既存顧客を大事にし、その声を新規獲得へつなげる

この数年、商品の安全性や環境への負荷などを自分で調べ、購買の参考にする生活者が増えている。その風潮を受け、シャボン玉石けんの製品は支持を伸ばしており、同社としても広告で石けんの良さを伝えるなど訴求を工夫した結果、国内の小売店の販路は拡大した。一方、通販はというと、前述の流通系ECとの拮抗もあり、小売ほどの伸長は見られないのが現状だ。
そこで松永氏が導き出したのが、自社サイトでは「ご贔屓」の顧客を大事にすることだった。「この言葉には、かつてお金として流通していた貝の文字が4つも含まれています。私たちに利益をもたらしてくださるのは誰なのか、そう考えると、やはり自社サイトでは既存顧客を最も優先すべきだと思いました」(松永氏)

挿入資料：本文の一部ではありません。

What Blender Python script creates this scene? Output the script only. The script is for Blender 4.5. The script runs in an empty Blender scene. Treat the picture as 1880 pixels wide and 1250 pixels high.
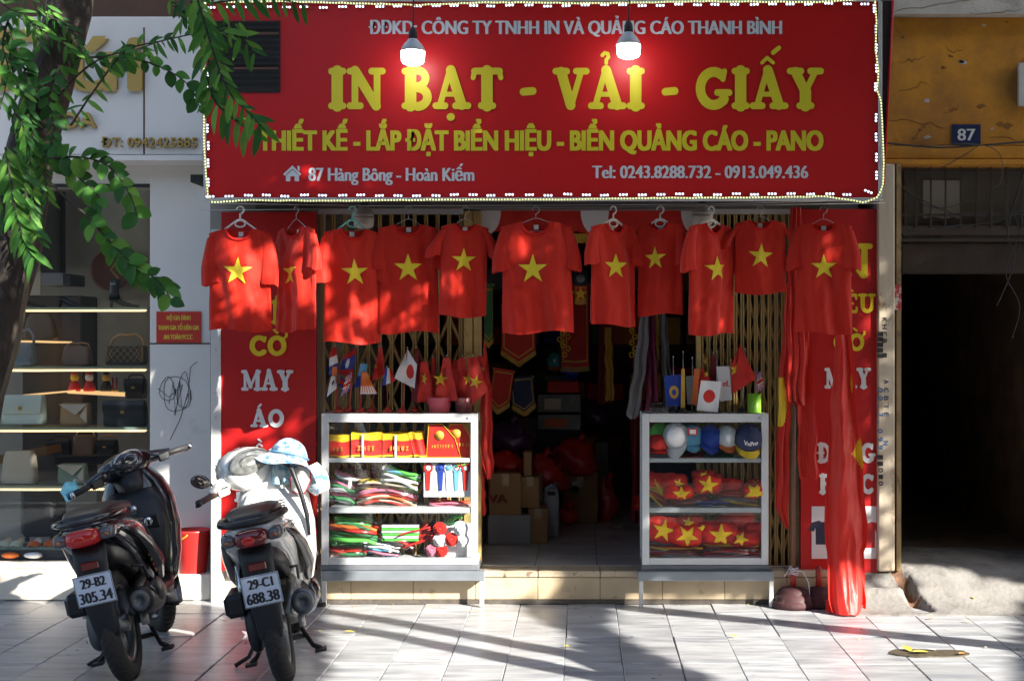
import bpy, math, random
from mathutils import Vector, Matrix, noise
random.seed(7)
scene = bpy.context.scene
COL = scene.collection
# ------------------------------------------------------------------ camera
D, SC = 9.0, 291.0
FP = SC * D
CX, CY, CZ = 1072.0, 624.0, 1.66
cam = bpy.data.cameras.new('camera')
cam_o = bpy.data.objects.new('camera', cam); COL.objects.link(cam_o)
cam_o.location = (0, -D, CZ); cam_o.rotation_euler = (math.radians(90), 0, 0)
cam.lens = 36 * FP / 1880.0
cam.shift_x = (940 - CX) / 1880.0
cam.shift_y = 0.0
cam.clip_end = 400
cam.dof.use_dof = True; cam.dof.focus_distance = 8.7; cam.dof.aperture_fstop = 4.0
scene.camera = cam_o
# ------------------------------------------------------------------ light
SUN = Vector((1.12, -.95, 0.80)).normalized()
world = bpy.data.worlds.new('World'); scene.world = world; world.use_nodes = True
wn = world.node_tree.nodes; wl = world.node_tree.links
wn.clear()
sky = wn.new('ShaderNodeTexSky'); sky.sky_type = 'NISHITA'; sky.sun_disc = False
sky.sun_elevation = math.asin(SUN.z); sky.sun_rotation = math.radians(130.3)
sky.air_density = 1.0; sky.dust_density = 1.5
bg = wn.new('ShaderNodeBackground'); bg.inputs['Strength'].default_value = 0.1
wo = wn.new('ShaderNodeOutputWorld')
wl.new(sky.outputs[0], bg.inputs[0]); wl.new(bg.outputs[0], wo.inputs[0])
sl = bpy.data.lights.new('sun', 'SUN'); sl.energy = 5.0; sl.angle = math.radians(0.55); sl.color = (1.0, 0.94, 0.85)
so = bpy.data.objects.new('sun', sl); COL.objects.link(so)
so.rotation_euler = SUN.to_track_quat('Z', 'Y').to_euler(); so.location = (12, -14, 12)
scene.view_settings.view_transform = 'Standard'; scene.view_settings.look = 'None'
scene.view_settings.exposure = 1.65; scene.view_settings.gamma = 1.0
scene.view_settings.use_curve_mapping = False
scene.cycles.max_bounces = 8; scene.cycles.transparent_max_bounces = 12
scene.cycles.diffuse_bounces = 6; scene.cycles.glossy_bounces = 3; scene.cycles.transmission_bounces = 4
scene.cycles.sample_clamp_indirect = 8.0
scene.cycles.caustics_reflective = False; scene.cycles.caustics_refractive = False
scene.cycles.use_denoising = True

def W(px, py, Y):
    s = FP / (D + Y)
    return Vector(((px - CX) / s, Y, CZ - (py - CY) / s))
def SX(px, Y): return (px - CX) * (D + Y) / FP
def SZ(py, Y): return CZ - (py - CY) * (D + Y) / FP
def L(n, Y): return n * (D + Y) / FP
# ------------------------------------------------------------------ materials
MATS = {}
def srgb(r, g, b):
    return tuple(((c / 255) / 12.92 if c / 255 <= .04045 else ((c / 255 + .055) / 1.055) ** 2.4) for c in (r, g, b))
def mat(name, col=(.5, .5, .5), rough=.6, metal=0., var=.12, vscale=6., bump=0., bscale=40., spec=.5, col2=None, c2scale=4., c2lo=.55, c2hi=.7,
        emit=None, estr=0., trans=0., obvar=0., coat=0., stretch=(1, 1, 1), sheen=0., alpha_gloss=None):
    if name in MATS: return MATS[name]
    m = bpy.data.materials.new(name); m.use_nodes = True
    n = m.node_tree.nodes; l = m.node_tree.links
    b = n['Principled BSDF']
    b.inputs['Roughness'].default_value = rough; b.inputs['Metallic'].default_value = metal
    b.inputs['Specular IOR Level'].default_value = spec
    b.inputs['Coat Weight'].default_value = coat
    if sheen: b.inputs['Sheen Weight'].default_value = sheen
    tc = n.new('ShaderNodeTexCoord'); mp = n.new('ShaderNodeMapping'); mp.inputs['Scale'].default_value = stretch
    l.new(tc.outputs['Object'], mp.inputs['Vector'])
    vec = mp.outputs[0]
    oi = None
    if obvar:
        oi = n.new('ShaderNodeObjectInfo')
        ad = n.new('ShaderNodeVectorMath'); ad.operation = 'ADD'
        sc_ = n.new('ShaderNodeVectorMath'); sc_.operation = 'SCALE'; sc_.inputs[3].default_value = 37.0
        cb = n.new('ShaderNodeCombineXYZ')
        for k in range(3): l.new(oi.outputs['Random'], cb.inputs[k])
        l.new(cb.outputs[0], sc_.inputs[0]); l.new(mp.outputs[0], ad.inputs[0]); l.new(sc_.outputs[0], ad.inputs[1]); vec = ad.outputs[0]
    nz = n.new('ShaderNodeTexNoise'); nz.inputs['Scale'].default_value = vscale; nz.inputs['Detail'].default_value = 5
    l.new(vec, nz.inputs['Vector'])
    mr = n.new('ShaderNodeMapRange'); mr.inputs[1].default_value = .25; mr.inputs[2].default_value = .75
    mr.inputs[3].default_value = 1 - var; mr.inputs[4].default_value = 1 + var
    l.new(nz.outputs[0], mr.inputs[0])
    base = n.new('ShaderNodeRGB'); base.outputs[0].default_value = (*col, 1)
    csrc = base.outputs[0]
    if col2:
        n2 = n.new('ShaderNodeTexNoise'); n2.inputs['Scale'].default_value = c2scale; n2.inputs['Detail'].default_value = 8; n2.inputs['Roughness'].default_value = .65
        l.new(vec, n2.inputs['Vector'])
        r2 = n.new('ShaderNodeMapRange'); r2.inputs[1].default_value = c2lo; r2.inputs[2].default_value = c2hi
        l.new(n2.outputs[0], r2.inputs[0])
        mx = n.new('ShaderNodeMixRGB'); mx.inputs[2].default_value = (*col2, 1)
        l.new(csrc, mx.inputs[1]); l.new(r2.outputs[0], mx.inputs[0]); csrc = mx.outputs[0]
    vm = n.new('ShaderNodeVectorMath'); vm.operation = 'SCALE'
    l.new(csrc, vm.inputs[0]); l.new(mr.outputs[0], vm.inputs[3]); out = vm.outputs[0]
    if obvar:
        mo = n.new('ShaderNodeMapRange'); mo.inputs[3].default_value = 1 - obvar; mo.inputs[4].default_value = 1 + obvar
        l.new(oi.outputs['Random'], mo.inputs[0])
        v2 = n.new('ShaderNodeVectorMath'); v2.operation = 'SCALE'; l.new(out, v2.inputs[0]); l.new(mo.outputs[0], v2.inputs[3]); out = v2.outputs[0]
    l.new(out, b.inputs['Base Color'])
    rr = n.new('ShaderNodeMapRange'); rr.inputs[3].default_value = max(0, rough - .08); rr.inputs[4].default_value = min(1, rough + .1)
    l.new(nz.outputs[0], rr.inputs[0]); l.new(rr.outputs[0], b.inputs['Roughness'])
    if bump:
        bn = n.new('ShaderNodeTexNoise'); bn.inputs['Scale'].default_value = bscale; bn.inputs['Detail'].default_value = 4
        l.new(vec, bn.inputs['Vector'])
        bu = n.new('ShaderNodeBump'); bu.inputs['Strength'].default_value = 1.0; bu.inputs['Distance'].default_value = bump
        l.new(bn.outputs[0], bu.inputs['Height']); l.new(bu.outputs[0], b.inputs['Normal'])
    if emit:
        b.inputs['Emission Color'].default_value = (*emit, 1); b.inputs['Emission Strength'].default_value = estr
    if trans:
        tr = n.new('ShaderNodeBsdfTranslucent'); l.new(out, tr.inputs[0])
        ms = n.new('ShaderNodeMixShader'); ms.inputs[0].default_value = trans
        o = n['Material Output']; l.new(b.outputs[0], ms.inputs[1]); l.new(tr.outputs[0], ms.inputs[2]); l.new(ms.outputs[0], o.inputs[0])
    MATS[name] = m
    return m
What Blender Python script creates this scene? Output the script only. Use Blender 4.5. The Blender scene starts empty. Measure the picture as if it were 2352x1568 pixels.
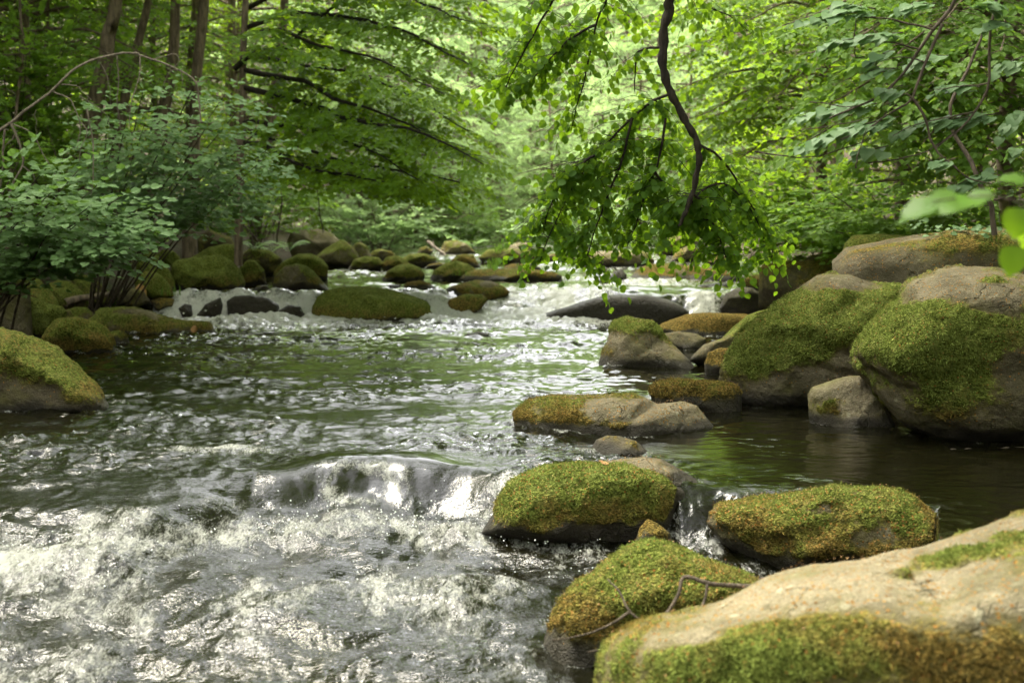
import bpy, bmesh, math
import numpy as np
from mathutils import Vector, Matrix

R = math.radians
sc = bpy.context.scene
C = sc.collection

# ------------------------------------------------------------------ camera, sky, sun, exposure
CAM_Z = 1.2
FPX = 3415.0            # focal length in units of a 2352 px wide picture
CX, CY, HORIZON = 1176.0, 784.0, 520.0
PITCH = math.atan((CY - HORIZON) / FPX)
cam = bpy.data.cameras.new('camera')
cam.sensor_width = 23.5
cam.lens = 23.5 * FPX / 2352.0
cam.clip_start, cam.clip_end = 0.05, 2000
cam.dof.use_dof = True
cam.dof.focus_distance = 8.3
cam.dof.aperture_fstop = 2.2
camo = bpy.data.objects.new('camera', cam)
camo.location = (0, 0, CAM_Z)
camo.rotation_euler = (R(90) - PITCH, 0, 0)
C.objects.link(camo)
sc.camera = camo

SUN_EL, SUN_AZ = 64.0, -48.0          # degrees; azimuth from +Y (upstream), negative to the left
world = bpy.data.worlds.new('World')
sc.world = world
world.use_nodes = True
nt = world.node_tree
bgn = nt.nodes['Background']
sky = nt.nodes.new('ShaderNodeTexSky')
sky.sky_type = 'NISHITA'
sky.sun_disc = False
sky.sun_elevation = R(SUN_EL)
sky.sun_rotation = R(SUN_AZ)
sky.air_density, sky.dust_density, sky.ozone_density = 1.0, 4.0, 1.0
hsv = nt.nodes.new('ShaderNodeHueSaturation')     # thin white cloud: most of the blue is gone
hsv.inputs['Saturation'].default_value = 0.04
nt.links.new(sky.outputs[0], hsv.inputs['Color'])
nt.links.new(hsv.outputs[0], bgn.inputs['Color'])
bgn.inputs['Strength'].default_value = 0.15

sun = bpy.data.lights.new('sun', 'SUN')
sun.energy = 1.5
sun.angle = R(25)
sun.color = (1.0, 0.91, 0.70)
suno = bpy.data.objects.new('sun', sun)
sd = Vector((math.sin(R(SUN_AZ)) * math.cos(R(SUN_EL)), math.cos(R(SUN_AZ)) * math.cos(R(SUN_EL)), math.sin(R(SUN_EL))))
suno.rotation_euler = sd.to_track_quat('Z', 'Y').to_euler()
suno.location = sd * 60
C.objects.link(suno)

vs = sc.view_settings
vs.view_transform = 'Standard'
vs.look = 'None'
vs.gamma = 1.0
vs.exposure = 2.75
cy = sc.cycles
cy.use_denoising = True
cy.max_bounces = 7
cy.diffuse_bounces = 5
cy.glossy_bounces = 3
cy.transmission_bounces = 4
cy.transparent_max_bounces = 8
cy.caustics_reflective = False
cy.caustics_refractive = False
cy.sample_clamp_indirect = 6.0

# ------------------------------------------------------------------ helpers
_rs = np.random.RandomState(7)
_perm = np.concatenate([_rs.permutation(256)] * 3)
_g = _rs.normal(size=(256, 3)); _g /= np.linalg.norm(_g, axis=1)[:, None]

def perlin(P):
    P = np.asarray(P, float)
    I = np.floor(P).astype(int); f = P - I
    I &= 255
    u = f * f * f * (f * (f * 6 - 15) + 10)
    out = 0
    for dx in (0, 1):
        wx = u[:, 0] if dx else 1 - u[:, 0]
        for dy in (0, 1):
            wy = u[:, 1] if dy else 1 - u[:, 1]
            for dz in (0, 1):
                wz = u[:, 2] if dz else 1 - u[:, 2]
                h = _perm[_perm[_perm[(I[:, 0] + dx) & 255] + ((I[:, 1] + dy) & 255)] + ((I[:, 2] + dz) & 255)]
                g = _g[h]
                d = g[:, 0] * (f[:, 0] - dx) + g[:, 1] * (f[:, 1] - dy) + g[:, 2] * (f[:, 2] - dz)
                out = out + wx * wy * wz * d
    return out * 1.5

def fbm(P, octaves=4, gain=0.5):
    s, a, t = 0, 1.0, 0
    for o in range(octaves):
        s = s + a * perlin(P * (2.03 ** o) + 17.3 * o); t += a; a *= gain
    return s / t

def sstep(a, b, x):
    t = np.clip((x - a) / (b - a), 0, 1)
    return t * t * (3 - 2 * t)

def px(x, y, d):
    """the point at distance d (along Y) seen at picture position x, y"""
    cp, sp = math.cos(PITCH), math.sin(PITCH)
    a, b = (x - CX) / FPX, (y - CY) / FPX
    v = Vector((a, cp - b * sp, -sp - b * cp))
    v *= d / v.y
    return Vector((v.x, v.y, v.z + CAM_Z))

def make_mesh(name, V, faces, attrs=None, smooth=True):
    """faces: list of int arrays (n, k)"""
    me = bpy.data.meshes.new(name)
    V = np.asarray(V, np.float32)
    me.vertices.add(len(V))
    me.vertices.foreach_set('co', V.ravel())
    faces = [np.asarray(f, np.int32) for f in faces if len(f)]
    loops = np.concatenate([f.ravel() for f in faces])
    tot = np.concatenate([np.full(len(f), f.shape[1], np.int32) for f in faces])
    start = np.concatenate([[0], np.cumsum(tot)[:-1]]).astype(np.int32)
    me.loops.add(len(loops)); me.loops.foreach_set('vertex_index', loops)
    me.polygons.add(len(tot))
    me.polygons.foreach_set('loop_start', start)
    me.polygons.foreach_set('loop_total', tot)
    me.polygons.foreach_set('use_smooth', np.full(len(tot), smooth))
    for k, a in (attrs or {}).items():
        at = me.attributes.new(k, 'FLOAT', 'POINT')
        at.data.foreach_set('value', np.asarray(a, np.float32))
    me.update(calc_edges=True)
    return me

def link(name, me, mat=None, parent=None, loc=None):
    o = bpy.data.objects.new(name, me)
    C.objects.link(o)
    if mat is not None and me is not None and not me.materials:
        me.materials.append(mat)
    if loc is not None:
        o.location = loc
    if parent is not None:
        o.parent = parent
    return o

def tag(o, label=None, cat=None, group=None, kind=None):
    if label: o['label'] = label
    if cat: o['category'] = cat
    if group: o['group'] = group
    if kind: o['kind'] = kind
    return o

def empty(name, loc):
    o = bpy.data.objects.new(name, None)
    o.location = loc
    o.empty_display_size = 0.1
    C.objects.link(o)
    return o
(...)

そもそも同社の通販はリピーターが多い。使ってみて良さを実感するという商品特性もあり、新規顧客も既存顧客のクチコミから広げることを意識している。例えばFacebookを通してファンとの関係を強めたり、ファンのクチコミを体系的に伝えていく「シャボン玉石けんアンバサダープログラム」や現在5万人近いファンがいるFacebookページなどで、既存の顧客とのコミュニケーションに力を注ぐ。
「実際に使っていただいている方の声は、とても重要です。オンライン以外でも、例えば当社の歯磨き粉が『@cosme』のカテゴリランキングで1位になったときには、それを店頭POPにしたりしました。今後もファンのコメントを活かしていきたいですね」と(松永氏)
「自社の顧客は誰なのか」を見極めつつ、視野を広げる

一方、コスメ・コムでは、まだ「@cosme」ほどは認知が進んでいないECサイトを伸ばしていくことを目標に、今後さらにユーザーの拡大と商品数の充実に努めていく。具体的に朝倉氏が挙げたのは、海外展開だ。アジア諸国では、可処分所得の額こそ日本に比べて少ないものの、品質の良い日本メーカーの化粧品に対する購買意欲は「非常に高いと実感している」と朝倉氏。
そこで、特に中小規模のメーカーで良い商品を生み出している企業の支援として、同社のEC事業を通して海外への販路拡大を支援していく意向だ。
国内向けでも、この9月にもサイトリニューアルを予定している。「@cosme」との連携強化に加えて、各メーカーがECに取り組みやすくする仕組みづくりにも注力するという。日本の化粧品メーカーの中には、まだECに積極的でない企業もいる。そのような企業の参入ハードルを下げることは同サイトの取り扱い点数増加にもつながることもあり、メーカーとユーザー双方のEC活用を充実させていく。
シャボン玉石けんでも、現在中国や韓国などにも販路を広げており、これからの伸長も期待できるところだ。継続的な成長のために視野を広く持つ一方、「自社サイトの顧客」を見極めた上での関係強化が、成功するECのひとつのカギと言えるだろう。